My wonderful Monday evening small group is in our sixteenth year of meeting together. This past Monday, we talked about the tiny book of Obadiah, the shortest book in the Old Testament. We watched the Bible Project video on the book, and we grappled with the book’s indictment. In the long simmering feud between Israel and Edom (the descendants of twin brothers Jacob and Esau), Edom had capitalized on Israel’s misfortune. When Israel was attacked, Edom refused to care for Israelite refugees, but had instead used the situation to their own advantage: they killed Israelites, and stole their land and property. At the root of this, of course, was pride: Edom understood themselves as superior, and so could not see Israel as their brother, but only as an obstacle to be conquered.
We know what it’s like to be kicked when we are down. We know what it is like to desperately wish that others would see us as a brother, only to be voted off the island. We remember those times, feeling disoriented and alone. Maybe you feel it right now.
It’s harder to know when we are doing that to other people—and yet, of course, we do. When we are stressed, it is easy to feel like we are under attack, like everything is a war that we have to win no matter the cost. We push away people who are trying to help, we quickly divide the world into enemies and friends; we fight or flee.
Jesus shows us a different way; he knows prostitutes, tax collectors, sinners. He takes genuine interest in people who aren’t like Him, casts them as the heroes of stories, says that they can see truths that religious leaders can’t see. He eats with them at the table, in their own homes and in public.
Many, many Christians are quick to remind you that he doesn’t eat with them because he approves of them, but because he wants to invite them to change. Yes, of course; that’s the most obvious thing about Jesus. He wants everyone to change.
But that’s not the point of the story. The point is that the Pharisees have lost something precious when they’ve treated the sinners as enemies instead of human beings. They feel alone and embattled because they are so sure that they are the only people in the world who are right, and they cannot see the partners and friends they could have. They feel angry and bitter because others won’t become like them, but they cannot see how their self-righteousness has warped them into a bitter shell that talks about God but knows nothing of His healing power.

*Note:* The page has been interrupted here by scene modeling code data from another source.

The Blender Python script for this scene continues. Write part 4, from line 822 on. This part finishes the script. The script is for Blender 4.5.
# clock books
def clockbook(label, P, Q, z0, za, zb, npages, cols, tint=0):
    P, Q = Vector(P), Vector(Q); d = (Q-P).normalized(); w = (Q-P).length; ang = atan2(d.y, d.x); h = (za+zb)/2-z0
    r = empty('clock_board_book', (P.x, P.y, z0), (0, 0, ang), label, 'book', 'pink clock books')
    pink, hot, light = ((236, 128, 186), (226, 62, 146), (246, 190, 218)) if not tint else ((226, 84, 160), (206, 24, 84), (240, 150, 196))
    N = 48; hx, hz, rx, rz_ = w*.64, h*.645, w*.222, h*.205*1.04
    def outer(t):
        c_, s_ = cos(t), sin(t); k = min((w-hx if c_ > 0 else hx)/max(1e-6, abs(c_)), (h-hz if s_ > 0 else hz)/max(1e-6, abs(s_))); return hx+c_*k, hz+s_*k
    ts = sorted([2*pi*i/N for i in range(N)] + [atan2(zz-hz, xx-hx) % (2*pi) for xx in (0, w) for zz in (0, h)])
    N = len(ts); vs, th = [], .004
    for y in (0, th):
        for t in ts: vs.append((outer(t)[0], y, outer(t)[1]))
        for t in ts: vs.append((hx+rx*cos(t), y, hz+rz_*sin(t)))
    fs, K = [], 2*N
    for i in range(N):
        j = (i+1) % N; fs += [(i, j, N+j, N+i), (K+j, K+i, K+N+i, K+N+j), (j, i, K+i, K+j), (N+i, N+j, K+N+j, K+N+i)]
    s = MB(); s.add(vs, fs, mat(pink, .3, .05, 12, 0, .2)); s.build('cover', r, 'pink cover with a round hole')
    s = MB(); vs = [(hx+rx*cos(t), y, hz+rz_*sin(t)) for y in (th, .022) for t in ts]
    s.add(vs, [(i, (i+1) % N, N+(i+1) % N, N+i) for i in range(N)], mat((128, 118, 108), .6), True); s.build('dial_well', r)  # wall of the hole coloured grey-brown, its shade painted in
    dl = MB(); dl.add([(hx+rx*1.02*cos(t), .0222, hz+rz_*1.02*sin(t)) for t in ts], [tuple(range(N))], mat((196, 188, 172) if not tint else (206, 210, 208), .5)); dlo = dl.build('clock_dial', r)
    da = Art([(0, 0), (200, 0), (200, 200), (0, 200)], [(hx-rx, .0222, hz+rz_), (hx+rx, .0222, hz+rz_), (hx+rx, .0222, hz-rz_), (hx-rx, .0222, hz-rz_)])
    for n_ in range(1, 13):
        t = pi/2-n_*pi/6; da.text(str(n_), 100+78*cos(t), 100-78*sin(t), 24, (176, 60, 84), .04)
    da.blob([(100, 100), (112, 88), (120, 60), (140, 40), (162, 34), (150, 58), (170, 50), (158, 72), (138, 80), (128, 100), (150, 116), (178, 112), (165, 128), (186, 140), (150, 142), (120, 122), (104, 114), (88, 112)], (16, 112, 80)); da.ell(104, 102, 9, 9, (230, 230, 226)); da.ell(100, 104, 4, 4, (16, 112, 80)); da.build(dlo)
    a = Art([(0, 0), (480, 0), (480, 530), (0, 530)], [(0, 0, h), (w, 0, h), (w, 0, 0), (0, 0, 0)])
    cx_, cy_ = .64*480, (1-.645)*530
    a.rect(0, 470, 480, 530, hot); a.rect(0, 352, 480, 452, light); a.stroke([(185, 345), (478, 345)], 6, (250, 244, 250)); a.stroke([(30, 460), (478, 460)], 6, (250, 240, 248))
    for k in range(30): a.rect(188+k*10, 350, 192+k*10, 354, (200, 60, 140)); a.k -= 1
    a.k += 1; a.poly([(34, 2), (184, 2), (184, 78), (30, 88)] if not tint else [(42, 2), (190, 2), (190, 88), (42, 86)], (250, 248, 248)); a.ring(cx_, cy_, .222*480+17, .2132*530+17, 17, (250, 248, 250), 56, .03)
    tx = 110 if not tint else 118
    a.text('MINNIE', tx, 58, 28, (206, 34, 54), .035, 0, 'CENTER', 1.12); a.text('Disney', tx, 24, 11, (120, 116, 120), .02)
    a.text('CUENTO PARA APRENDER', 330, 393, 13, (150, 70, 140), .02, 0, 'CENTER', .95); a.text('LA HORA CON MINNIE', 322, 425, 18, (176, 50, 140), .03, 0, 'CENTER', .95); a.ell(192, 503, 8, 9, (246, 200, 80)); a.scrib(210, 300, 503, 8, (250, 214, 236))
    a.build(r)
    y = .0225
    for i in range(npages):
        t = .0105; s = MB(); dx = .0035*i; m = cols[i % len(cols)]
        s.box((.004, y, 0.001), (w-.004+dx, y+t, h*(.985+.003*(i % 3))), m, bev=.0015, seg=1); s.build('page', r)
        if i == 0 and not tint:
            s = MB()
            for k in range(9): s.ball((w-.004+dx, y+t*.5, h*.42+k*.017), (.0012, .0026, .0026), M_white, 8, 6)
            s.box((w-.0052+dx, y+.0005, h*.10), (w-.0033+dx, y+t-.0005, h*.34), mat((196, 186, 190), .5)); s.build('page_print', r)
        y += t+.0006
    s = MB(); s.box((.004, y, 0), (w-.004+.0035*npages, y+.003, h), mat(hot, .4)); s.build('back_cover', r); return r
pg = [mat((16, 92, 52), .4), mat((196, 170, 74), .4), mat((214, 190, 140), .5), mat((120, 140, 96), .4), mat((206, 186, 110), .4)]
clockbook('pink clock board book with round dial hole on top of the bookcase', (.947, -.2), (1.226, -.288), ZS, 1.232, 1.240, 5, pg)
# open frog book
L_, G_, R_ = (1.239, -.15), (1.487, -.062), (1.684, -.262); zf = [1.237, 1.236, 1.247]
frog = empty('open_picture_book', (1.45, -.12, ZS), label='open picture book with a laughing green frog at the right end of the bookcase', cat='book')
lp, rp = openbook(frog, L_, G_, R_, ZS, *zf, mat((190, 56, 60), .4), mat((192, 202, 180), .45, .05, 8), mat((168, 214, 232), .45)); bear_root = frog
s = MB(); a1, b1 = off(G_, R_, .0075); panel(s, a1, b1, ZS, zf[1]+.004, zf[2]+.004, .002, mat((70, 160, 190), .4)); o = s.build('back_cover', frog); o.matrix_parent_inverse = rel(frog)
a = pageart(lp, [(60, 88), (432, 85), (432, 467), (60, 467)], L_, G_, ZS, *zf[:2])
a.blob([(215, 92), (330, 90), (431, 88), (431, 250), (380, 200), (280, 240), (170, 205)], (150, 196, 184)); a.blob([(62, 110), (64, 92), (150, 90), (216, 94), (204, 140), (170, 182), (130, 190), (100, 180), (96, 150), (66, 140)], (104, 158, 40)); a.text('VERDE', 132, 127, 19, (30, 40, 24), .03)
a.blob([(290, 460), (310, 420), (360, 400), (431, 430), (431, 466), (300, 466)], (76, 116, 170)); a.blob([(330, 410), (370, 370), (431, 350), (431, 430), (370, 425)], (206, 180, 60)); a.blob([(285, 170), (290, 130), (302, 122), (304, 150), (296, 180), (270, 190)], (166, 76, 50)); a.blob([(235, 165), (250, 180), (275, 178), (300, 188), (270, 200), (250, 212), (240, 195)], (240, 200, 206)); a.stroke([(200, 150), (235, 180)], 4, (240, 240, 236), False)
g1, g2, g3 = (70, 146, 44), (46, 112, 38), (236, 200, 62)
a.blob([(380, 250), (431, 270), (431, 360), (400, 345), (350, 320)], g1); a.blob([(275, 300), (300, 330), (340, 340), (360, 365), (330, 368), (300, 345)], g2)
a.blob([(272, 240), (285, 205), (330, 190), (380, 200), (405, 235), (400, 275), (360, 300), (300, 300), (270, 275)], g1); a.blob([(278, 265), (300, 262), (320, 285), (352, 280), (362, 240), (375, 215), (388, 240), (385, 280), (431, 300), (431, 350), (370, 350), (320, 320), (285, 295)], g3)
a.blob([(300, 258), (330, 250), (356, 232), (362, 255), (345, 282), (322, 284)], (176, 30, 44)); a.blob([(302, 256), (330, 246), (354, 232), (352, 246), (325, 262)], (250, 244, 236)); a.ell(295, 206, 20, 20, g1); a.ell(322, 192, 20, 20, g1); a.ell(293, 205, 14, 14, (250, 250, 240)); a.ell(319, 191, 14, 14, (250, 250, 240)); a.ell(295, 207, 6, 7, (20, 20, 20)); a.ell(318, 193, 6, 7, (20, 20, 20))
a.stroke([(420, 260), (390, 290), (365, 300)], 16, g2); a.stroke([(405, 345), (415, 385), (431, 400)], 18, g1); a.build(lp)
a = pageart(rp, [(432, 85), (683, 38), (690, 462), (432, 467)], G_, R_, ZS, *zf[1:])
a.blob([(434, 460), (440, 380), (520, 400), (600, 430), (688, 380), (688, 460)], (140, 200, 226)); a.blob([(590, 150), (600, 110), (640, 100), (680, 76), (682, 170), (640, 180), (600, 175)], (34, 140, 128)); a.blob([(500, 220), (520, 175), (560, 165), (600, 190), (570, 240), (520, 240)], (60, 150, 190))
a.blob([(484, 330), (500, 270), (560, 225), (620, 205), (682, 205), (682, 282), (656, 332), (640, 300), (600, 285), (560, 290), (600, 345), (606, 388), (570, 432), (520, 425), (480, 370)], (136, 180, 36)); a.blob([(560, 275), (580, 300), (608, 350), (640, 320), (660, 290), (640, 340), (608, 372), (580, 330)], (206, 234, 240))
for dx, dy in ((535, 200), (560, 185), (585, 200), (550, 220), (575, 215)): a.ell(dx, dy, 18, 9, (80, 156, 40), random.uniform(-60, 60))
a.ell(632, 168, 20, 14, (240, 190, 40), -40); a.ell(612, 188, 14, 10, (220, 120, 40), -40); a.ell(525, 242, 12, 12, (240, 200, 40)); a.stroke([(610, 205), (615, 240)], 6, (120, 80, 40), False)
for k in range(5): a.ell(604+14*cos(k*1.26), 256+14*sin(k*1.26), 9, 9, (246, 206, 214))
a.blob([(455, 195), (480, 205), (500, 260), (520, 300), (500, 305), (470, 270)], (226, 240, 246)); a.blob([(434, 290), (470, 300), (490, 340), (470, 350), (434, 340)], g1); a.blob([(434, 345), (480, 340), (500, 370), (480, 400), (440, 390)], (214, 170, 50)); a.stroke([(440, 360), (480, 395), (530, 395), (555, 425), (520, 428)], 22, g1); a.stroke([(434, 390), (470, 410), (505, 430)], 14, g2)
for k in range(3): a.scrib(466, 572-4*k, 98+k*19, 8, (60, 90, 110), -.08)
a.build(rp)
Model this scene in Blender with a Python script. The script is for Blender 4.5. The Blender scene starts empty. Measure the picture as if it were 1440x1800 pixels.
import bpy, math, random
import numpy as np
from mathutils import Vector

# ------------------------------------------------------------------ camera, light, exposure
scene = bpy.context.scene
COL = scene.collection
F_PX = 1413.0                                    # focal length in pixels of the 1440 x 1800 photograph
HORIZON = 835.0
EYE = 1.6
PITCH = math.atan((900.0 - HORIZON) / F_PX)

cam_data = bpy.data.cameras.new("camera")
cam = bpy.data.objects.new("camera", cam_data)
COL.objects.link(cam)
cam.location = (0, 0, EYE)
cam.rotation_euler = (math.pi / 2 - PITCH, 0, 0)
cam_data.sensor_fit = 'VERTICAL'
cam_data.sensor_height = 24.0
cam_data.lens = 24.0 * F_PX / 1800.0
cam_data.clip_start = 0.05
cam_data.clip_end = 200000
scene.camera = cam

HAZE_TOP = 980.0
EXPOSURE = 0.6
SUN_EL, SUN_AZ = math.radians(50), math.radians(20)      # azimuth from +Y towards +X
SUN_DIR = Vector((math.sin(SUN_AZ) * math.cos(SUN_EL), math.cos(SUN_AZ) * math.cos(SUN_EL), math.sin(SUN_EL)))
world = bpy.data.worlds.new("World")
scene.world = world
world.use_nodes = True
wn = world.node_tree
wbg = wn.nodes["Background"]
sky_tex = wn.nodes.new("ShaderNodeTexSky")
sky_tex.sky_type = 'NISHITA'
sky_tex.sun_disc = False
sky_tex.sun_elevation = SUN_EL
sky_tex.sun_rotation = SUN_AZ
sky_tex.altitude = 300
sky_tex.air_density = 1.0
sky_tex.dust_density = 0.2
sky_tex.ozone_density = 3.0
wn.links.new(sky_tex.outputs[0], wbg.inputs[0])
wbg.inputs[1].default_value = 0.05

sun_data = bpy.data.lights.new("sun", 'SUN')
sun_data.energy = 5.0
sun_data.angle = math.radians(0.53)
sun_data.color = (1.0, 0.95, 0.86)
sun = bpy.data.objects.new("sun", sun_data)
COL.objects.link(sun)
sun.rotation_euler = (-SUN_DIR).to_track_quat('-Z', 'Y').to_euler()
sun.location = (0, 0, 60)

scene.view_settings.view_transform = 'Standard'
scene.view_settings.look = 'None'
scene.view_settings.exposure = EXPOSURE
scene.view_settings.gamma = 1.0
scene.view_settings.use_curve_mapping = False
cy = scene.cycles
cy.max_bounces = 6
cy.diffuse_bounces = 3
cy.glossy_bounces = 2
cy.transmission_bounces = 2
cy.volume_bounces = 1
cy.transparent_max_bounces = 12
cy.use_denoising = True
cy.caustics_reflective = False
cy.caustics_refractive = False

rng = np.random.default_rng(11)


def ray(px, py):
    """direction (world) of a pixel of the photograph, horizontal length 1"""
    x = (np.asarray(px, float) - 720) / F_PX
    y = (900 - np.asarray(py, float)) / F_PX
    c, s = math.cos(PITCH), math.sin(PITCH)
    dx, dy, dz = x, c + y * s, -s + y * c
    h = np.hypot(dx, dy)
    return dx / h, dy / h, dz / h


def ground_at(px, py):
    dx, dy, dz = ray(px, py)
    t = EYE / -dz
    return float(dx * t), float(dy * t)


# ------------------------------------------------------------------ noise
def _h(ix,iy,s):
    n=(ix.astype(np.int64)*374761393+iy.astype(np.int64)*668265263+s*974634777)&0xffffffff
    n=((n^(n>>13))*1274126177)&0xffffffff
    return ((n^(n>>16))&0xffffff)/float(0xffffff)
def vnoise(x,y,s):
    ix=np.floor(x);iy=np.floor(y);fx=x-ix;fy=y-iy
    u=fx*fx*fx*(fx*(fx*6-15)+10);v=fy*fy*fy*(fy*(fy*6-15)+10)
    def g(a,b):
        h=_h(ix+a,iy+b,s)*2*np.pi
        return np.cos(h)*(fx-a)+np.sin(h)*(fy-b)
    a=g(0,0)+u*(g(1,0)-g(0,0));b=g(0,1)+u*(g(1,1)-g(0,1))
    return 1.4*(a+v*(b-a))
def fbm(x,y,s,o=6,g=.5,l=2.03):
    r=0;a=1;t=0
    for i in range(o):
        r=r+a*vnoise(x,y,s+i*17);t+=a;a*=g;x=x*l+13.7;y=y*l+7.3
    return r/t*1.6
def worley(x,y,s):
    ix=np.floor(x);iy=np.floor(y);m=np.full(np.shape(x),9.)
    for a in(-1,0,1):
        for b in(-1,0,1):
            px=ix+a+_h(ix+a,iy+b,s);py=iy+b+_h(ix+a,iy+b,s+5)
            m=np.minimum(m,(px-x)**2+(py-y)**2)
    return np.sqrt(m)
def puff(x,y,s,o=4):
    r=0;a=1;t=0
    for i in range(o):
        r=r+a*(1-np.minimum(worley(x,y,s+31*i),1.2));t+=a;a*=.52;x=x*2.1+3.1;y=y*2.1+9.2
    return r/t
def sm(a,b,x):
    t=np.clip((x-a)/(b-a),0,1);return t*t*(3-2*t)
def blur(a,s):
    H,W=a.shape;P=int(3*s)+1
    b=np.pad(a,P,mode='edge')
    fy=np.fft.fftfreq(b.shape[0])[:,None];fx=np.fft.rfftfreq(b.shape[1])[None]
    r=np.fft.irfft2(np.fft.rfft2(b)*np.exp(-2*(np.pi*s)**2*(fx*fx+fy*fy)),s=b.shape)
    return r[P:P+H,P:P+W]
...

They have been pursuing their understanding of God with such intensity that they have forgotten who God really is; they have been trying to follow God so rigorously that they have forgotten how much God loves each of us. They have been trying to follow God but have become horribly disfigured; their sense of right and wrong is so inverted that God Himself is walking in their midst and all they can see is a troublemaker. All the world is divided into enemies and friends, and friends seems to be an ever-shrinking category, so small in fact that the dearest Friend can only be perceived as an enemy.
This is no way to live. And the question we need to sit with now is why so often people who follow Jesus live this way.